SHORT TASK ▸
Print out the material that follows word for word.

#####

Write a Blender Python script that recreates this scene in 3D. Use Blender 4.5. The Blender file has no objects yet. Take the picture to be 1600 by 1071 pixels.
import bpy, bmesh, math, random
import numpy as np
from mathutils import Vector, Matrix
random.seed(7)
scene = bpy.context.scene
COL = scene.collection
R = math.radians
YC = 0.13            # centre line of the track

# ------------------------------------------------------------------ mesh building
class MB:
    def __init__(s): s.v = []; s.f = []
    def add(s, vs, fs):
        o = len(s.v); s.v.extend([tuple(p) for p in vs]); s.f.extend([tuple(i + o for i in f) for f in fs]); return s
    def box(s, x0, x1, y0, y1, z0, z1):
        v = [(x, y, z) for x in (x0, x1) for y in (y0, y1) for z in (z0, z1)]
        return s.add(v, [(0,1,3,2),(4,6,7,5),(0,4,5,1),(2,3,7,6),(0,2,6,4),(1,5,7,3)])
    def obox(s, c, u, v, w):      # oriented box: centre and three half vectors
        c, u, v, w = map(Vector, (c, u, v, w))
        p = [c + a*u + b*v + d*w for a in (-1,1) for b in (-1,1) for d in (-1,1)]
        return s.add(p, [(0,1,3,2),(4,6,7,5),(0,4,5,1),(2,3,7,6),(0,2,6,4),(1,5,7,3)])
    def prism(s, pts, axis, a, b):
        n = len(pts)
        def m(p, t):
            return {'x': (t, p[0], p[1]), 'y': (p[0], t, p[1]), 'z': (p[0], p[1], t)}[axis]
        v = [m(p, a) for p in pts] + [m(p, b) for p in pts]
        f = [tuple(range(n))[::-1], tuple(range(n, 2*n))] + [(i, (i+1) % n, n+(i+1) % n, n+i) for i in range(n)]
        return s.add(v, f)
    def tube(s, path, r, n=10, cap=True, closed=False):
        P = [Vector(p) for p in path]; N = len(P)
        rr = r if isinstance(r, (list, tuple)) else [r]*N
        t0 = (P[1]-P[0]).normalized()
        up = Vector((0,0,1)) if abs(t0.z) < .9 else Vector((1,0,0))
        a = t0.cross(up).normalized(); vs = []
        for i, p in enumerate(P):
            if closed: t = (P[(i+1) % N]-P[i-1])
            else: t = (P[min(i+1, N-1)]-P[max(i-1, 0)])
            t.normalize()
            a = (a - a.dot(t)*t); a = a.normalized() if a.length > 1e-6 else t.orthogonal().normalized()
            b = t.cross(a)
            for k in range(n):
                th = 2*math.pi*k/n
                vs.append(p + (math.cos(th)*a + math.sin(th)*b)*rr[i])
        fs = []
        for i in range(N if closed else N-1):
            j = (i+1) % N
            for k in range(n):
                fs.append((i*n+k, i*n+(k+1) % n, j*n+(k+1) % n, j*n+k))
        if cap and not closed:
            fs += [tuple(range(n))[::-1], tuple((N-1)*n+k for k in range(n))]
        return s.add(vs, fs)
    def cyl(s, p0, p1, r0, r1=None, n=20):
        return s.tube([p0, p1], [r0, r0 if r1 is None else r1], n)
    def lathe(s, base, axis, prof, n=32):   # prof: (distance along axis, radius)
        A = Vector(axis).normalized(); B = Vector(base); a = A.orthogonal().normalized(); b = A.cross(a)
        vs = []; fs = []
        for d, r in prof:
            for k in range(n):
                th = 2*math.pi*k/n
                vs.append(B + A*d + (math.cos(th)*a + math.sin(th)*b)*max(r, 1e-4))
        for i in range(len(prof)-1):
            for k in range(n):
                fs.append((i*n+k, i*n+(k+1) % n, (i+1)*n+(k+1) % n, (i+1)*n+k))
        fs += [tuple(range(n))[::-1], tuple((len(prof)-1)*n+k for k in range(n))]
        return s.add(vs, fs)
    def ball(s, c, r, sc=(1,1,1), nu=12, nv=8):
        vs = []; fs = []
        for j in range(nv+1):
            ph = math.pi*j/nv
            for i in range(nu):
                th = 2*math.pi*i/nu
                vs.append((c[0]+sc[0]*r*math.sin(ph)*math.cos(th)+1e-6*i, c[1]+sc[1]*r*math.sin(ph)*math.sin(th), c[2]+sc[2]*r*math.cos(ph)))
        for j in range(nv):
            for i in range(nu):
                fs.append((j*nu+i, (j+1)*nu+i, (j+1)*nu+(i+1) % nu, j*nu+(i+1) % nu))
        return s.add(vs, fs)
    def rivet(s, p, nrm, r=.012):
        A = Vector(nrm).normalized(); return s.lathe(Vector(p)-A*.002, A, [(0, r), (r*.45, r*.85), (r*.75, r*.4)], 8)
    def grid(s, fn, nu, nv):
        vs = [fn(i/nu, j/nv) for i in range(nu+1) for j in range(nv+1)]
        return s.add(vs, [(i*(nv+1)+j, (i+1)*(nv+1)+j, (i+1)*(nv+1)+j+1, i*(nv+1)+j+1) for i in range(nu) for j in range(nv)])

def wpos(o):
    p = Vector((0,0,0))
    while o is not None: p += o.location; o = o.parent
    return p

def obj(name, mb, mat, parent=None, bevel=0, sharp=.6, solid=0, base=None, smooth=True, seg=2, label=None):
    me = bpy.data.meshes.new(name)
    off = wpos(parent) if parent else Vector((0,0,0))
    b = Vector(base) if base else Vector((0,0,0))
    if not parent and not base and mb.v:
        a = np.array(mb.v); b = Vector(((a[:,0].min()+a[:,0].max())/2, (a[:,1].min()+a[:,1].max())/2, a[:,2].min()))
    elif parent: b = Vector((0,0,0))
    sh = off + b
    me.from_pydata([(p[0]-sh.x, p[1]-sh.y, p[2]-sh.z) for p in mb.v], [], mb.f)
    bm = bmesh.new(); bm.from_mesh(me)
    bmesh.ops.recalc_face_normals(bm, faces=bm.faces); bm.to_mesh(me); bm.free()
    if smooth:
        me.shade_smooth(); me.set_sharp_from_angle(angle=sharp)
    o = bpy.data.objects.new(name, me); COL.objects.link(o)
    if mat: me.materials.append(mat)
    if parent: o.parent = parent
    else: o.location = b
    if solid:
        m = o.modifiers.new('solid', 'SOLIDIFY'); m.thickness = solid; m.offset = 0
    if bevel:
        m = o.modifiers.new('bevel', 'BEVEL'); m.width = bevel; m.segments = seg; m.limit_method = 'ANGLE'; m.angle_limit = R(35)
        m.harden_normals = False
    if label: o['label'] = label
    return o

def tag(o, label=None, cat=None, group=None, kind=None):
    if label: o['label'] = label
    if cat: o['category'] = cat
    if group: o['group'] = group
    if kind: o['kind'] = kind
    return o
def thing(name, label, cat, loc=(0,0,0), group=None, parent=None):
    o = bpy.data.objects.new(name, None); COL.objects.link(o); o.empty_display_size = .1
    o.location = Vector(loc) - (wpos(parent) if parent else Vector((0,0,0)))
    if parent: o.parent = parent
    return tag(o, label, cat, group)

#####

ANSWER TO THIS PROBLEM ▸
Write a Blender Python script that recreates this scene in 3D. Use Blender 4.5. The Blender file has no objects yet. Take the picture to be 1600 by 1071 pixels.
import bpy, bmesh, math, random
import numpy as np
from mathutils import Vector, Matrix
random.seed(7)
scene = bpy.context.scene
COL = scene.collection
R = math.radians
YC = 0.13            # centre line of the track

# ------------------------------------------------------------------ mesh building
class MB:
    def __init__(s): s.v = []; s.f = []
    def add(s, vs, fs):
        o = len(s.v); s.v.extend([tuple(p) for p in vs]); s.f.extend([tuple(i + o for i in f) for f in fs]); return s
    def box(s, x0, x1, y0, y1, z0, z1):
        v = [(x, y, z) for x in (x0, x1) for y in (y0, y1) for z in (z0, z1)]
        return s.add(v, [(0,1,3,2),(4,6,7,5),(0,4,5,1),(2,3,7,6),(0,2,6,4),(1,5,7,3)])
    def obox(s, c, u, v, w):      # oriented box: centre and three half vectors
        c, u, v, w = map(Vector, (c, u, v, w))
        p = [c + a*u + b*v + d*w for a in (-1,1) for b in (-1,1) for d in (-1,1)]
        return s.add(p, [(0,1,3,2),(4,6,7,5),(0,4,5,1),(2,3,7,6),(0,2,6,4),(1,5,7,3)])
    def prism(s, pts, axis, a, b):
        n = len(pts)
        def m(p, t):
            return {'x': (t, p[0], p[1]), 'y': (p[0], t, p[1]), 'z': (p[0], p[1], t)}[axis]
        v = [m(p, a) for p in pts] + [m(p, b) for p in pts]
        f = [tuple(range(n))[::-1], tuple(range(n, 2*n))] + [(i, (i+1) % n, n+(i+1) % n, n+i) for i in range(n)]
        return s.add(v, f)
    def tube(s, path, r, n=10, cap=True, closed=False):
        P = [Vector(p) for p in path]; N = len(P)
        rr = r if isinstance(r, (list, tuple)) else [r]*N
        t0 = (P[1]-P[0]).normalized()
        up = Vector((0,0,1)) if abs(t0.z) < .9 else Vector((1,0,0))
        a = t0.cross(up).normalized(); vs = []
        for i, p in enumerate(P):
            if closed: t = (P[(i+1) % N]-P[i-1])
            else: t = (P[min(i+1, N-1)]-P[max(i-1, 0)])
            t.normalize()
            a = (a - a.dot(t)*t); a = a.normalized() if a.length > 1e-6 else t.orthogonal().normalized()
            b = t.cross(a)
            for k in range(n):
                th = 2*math.pi*k/n
                vs.append(p + (math.cos(th)*a + math.sin(th)*b)*rr[i])
        fs = []
        for i in range(N if closed else N-1):
            j = (i+1) % N
            for k in range(n):
                fs.append((i*n+k, i*n+(k+1) % n, j*n+(k+1) % n, j*n+k))
        if cap and not closed:
            fs += [tuple(range(n))[::-1], tuple((N-1)*n+k for k in range(n))]
        return s.add(vs, fs)
    def cyl(s, p0, p1, r0, r1=None, n=20):
        return s.tube([p0, p1], [r0, r0 if r1 is None else r1], n)
    def lathe(s, base, axis, prof, n=32):   # prof: (distance along axis, radius)
        A = Vector(axis).normalized(); B = Vector(base); a = A.orthogonal().normalized(); b = A.cross(a)
        vs = []; fs = []
        for d, r in prof:
            for k in range(n):
                th = 2*math.pi*k/n
                vs.append(B + A*d + (math.cos(th)*a + math.sin(th)*b)*max(r, 1e-4))
        for i in range(len(prof)-1):
            for k in range(n):
                fs.append((i*n+k, i*n+(k+1) % n, (i+1)*n+(k+1) % n, (i+1)*n+k))
        fs += [tuple(range(n))[::-1], tuple((len(prof)-1)*n+k for k in range(n))]
        return s.add(vs, fs)
    def ball(s, c, r, sc=(1,1,1), nu=12, nv=8):
        vs = []; fs = []
        for j in range(nv+1):
            ph = math.pi*j/nv
            for i in range(nu):
                th = 2*math.pi*i/nu
                vs.append((c[0]+sc[0]*r*math.sin(ph)*math.cos(th)+1e-6*i, c[1]+sc[1]*r*math.sin(ph)*math.sin(th), c[2]+sc[2]*r*math.cos(ph)))
        for j in range(nv):
            for i in range(nu):
                fs.append((j*nu+i, (j+1)*nu+i, (j+1)*nu+(i+1) % nu, j*nu+(i+1) % nu))
        return s.add(vs, fs)
    def rivet(s, p, nrm, r=.012):
        A = Vector(nrm).normalized(); return s.lathe(Vector(p)-A*.002, A, [(0, r), (r*.45, r*.85), (r*.75, r*.4)], 8)
    def grid(s, fn, nu, nv):
        vs = [fn(i/nu, j/nv) for i in range(nu+1) for j in range(nv+1)]
        return s.add(vs, [(i*(nv+1)+j, (i+1)*(nv+1)+j, (i+1)*(nv+1)+j+1, i*(nv+1)+j+1) for i in range(nu) for j in range(nv)])

def wpos(o):
    p = Vector((0,0,0))
    while o is not None: p += o.location; o = o.parent
    return p

def obj(name, mb, mat, parent=None, bevel=0, sharp=.6, solid=0, base=None, smooth=True, seg=2, label=None):
    me = bpy.data.meshes.new(name)
    off = wpos(parent) if parent else Vector((0,0,0))
    b = Vector(base) if base else Vector((0,0,0))
    if not parent and not base and mb.v:
        a = np.array(mb.v); b = Vector(((a[:,0].min()+a[:,0].max())/2, (a[:,1].min()+a[:,1].max())/2, a[:,2].min()))
    elif parent: b = Vector((0,0,0))
    sh = off + b
    me.from_pydata([(p[0]-sh.x, p[1]-sh.y, p[2]-sh.z) for p in mb.v], [], mb.f)
    bm = bmesh.new(); bm.from_mesh(me)
    bmesh.ops.recalc_face_normals(bm, faces=bm.faces); bm.to_mesh(me); bm.free()
    if smooth:
        me.shade_smooth(); me.set_sharp_from_angle(angle=sharp)
    o = bpy.data.objects.new(name, me); COL.objects.link(o)
    if mat: me.materials.append(mat)
    if parent: o.parent = parent
    else: o.location = b
    if solid:
        m = o.modifiers.new('solid', 'SOLIDIFY'); m.thickness = solid; m.offset = 0
    if bevel:
        m = o.modifiers.new('bevel', 'BEVEL'); m.width = bevel; m.segments = seg; m.limit_method = 'ANGLE'; m.angle_limit = R(35)
        m.harden_normals = False
    if label: o['label'] = label
    return o

def tag(o, label=None, cat=None, group=None, kind=None):
    if label: o['label'] = label
    if cat: o['category'] = cat
    if group: o['group'] = group
    if kind: o['kind'] = kind
    return o
def thing(name, label, cat, loc=(0,0,0), group=None, parent=None):
    o = bpy.data.objects.new(name, None); COL.objects.link(o); o.empty_display_size = .1
    o.location = Vector(loc) - (wpos(parent) if parent else Vector((0,0,0)))
    if parent: o.parent = parent
    return tag(o, label, cat, group)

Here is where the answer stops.